Та тихая жизнь, похожая на озеро, которой .жил Аксаков, имеет свое обаяние, мирную прелесть "Германа и Доротеи", и может быть, в ней, духовно скудной и слишком, нечеловечески безмятежной, осуществляется зато особая сила растительности. Вот перед нами прошла милая чета. "Домик их блистал опрятностью и чистотой, привлекал уютностью, дышал спокойствием". В этом гнезде жизни, жизни как процесса, оживало все простое, элементарное, непритязательное. И оттого "подарят, бывало, им горшок каких-нибудь засыхающих цветов, они у них оживут, позеленеют и обыкновенно разрастутся, так что прежний хозяин выпросит их назад... Как будто в воздухе было нечто успокоительное и живительное, отчего и животному, и растению было приветно".
Животному и растению... Но человек - ему что скажет эта мирная обитель? Нам вот о чем свидетельствует Аксаков: "Заезжая иногда в этот уединенный уголок и посмотря несколько часов на эту бесцветную скромную жизнь, я всегда поддавался ее впечатлению и спрашивал себя: не здесь ли живет истинное счастие человеческое, чуждое неразрешимых вопросов, неудовлетворимых требований, чуждое страстей и волнений? Долго звучал во мне гармонический строй этой жизни, долго чувствовал я какое-то грустное умиление, какое-то сожаление о потере того, что иметь казалось так легко, что было под руками.
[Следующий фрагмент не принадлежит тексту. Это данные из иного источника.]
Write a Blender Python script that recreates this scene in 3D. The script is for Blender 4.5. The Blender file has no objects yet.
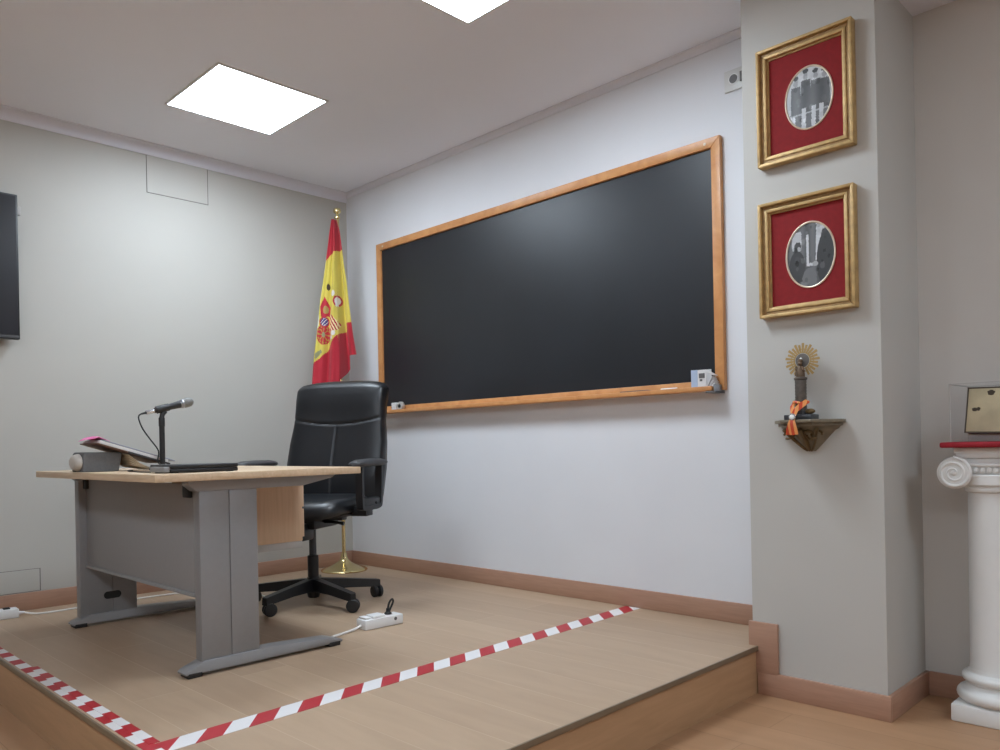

Но когда задавал я себе вопрос - не хочешь ли быть Василием Васильевичем, я пугался этого вопроса, и умилительное впечатление мгновенно исчезало". Именно это и может послужить исходной точкой для критики самого писателя, его семейной эпопеи. Он сам отшатнулся от заводи сонного прозябания: его отпугнул избыток идилличности. И Аксаков, который "жизнь домашним кругом ограничить захотел" и в этой сфере создал такие страницы, где приветливым огнем камелька светит и теплится даже самая их ограниченность, - Аксаков не поднялся на горные вершины человеческого.
Зато человеческая долина описана им с художественной простотой и красотой, хрустальными словами, которые льются так легко, так доверчиво к сердцу и пониманию читателя. Вы слышите в них то, что еще с детства запало в душу автора: "чудные голоса святочных песен, уцелевшие звуки глубокой древности, отголоски неведомого мира". И чистым звуком звучит этот сплошной русский язык, не прерванный, не смущенный почти ни одним чужаком, ни одним пришельцем из речи иностранной. Аксакова оскорбляет своей бусурманской дикостью даже слово бург в названии любимой Оренбургской губернии. Для всего, что он думал и чувствовал, нашел он соответственные выражения у себя на родине, в сокровищах народного языка; ему не нужно было переезжать границу, этому глубокому в своей односторонности, оседлому жителю России. Зачем бы в самом деле понадобились ему чужие и чуждые слова? Для понятий отвлеченных? Но он так далек от умозрительного; верный питомец осязательности, Аксаков совсем не теоретик; характерно, что в молодые годы он страстно любил театр, эту воплощенную наглядность, этот предел конкретного в искусстве.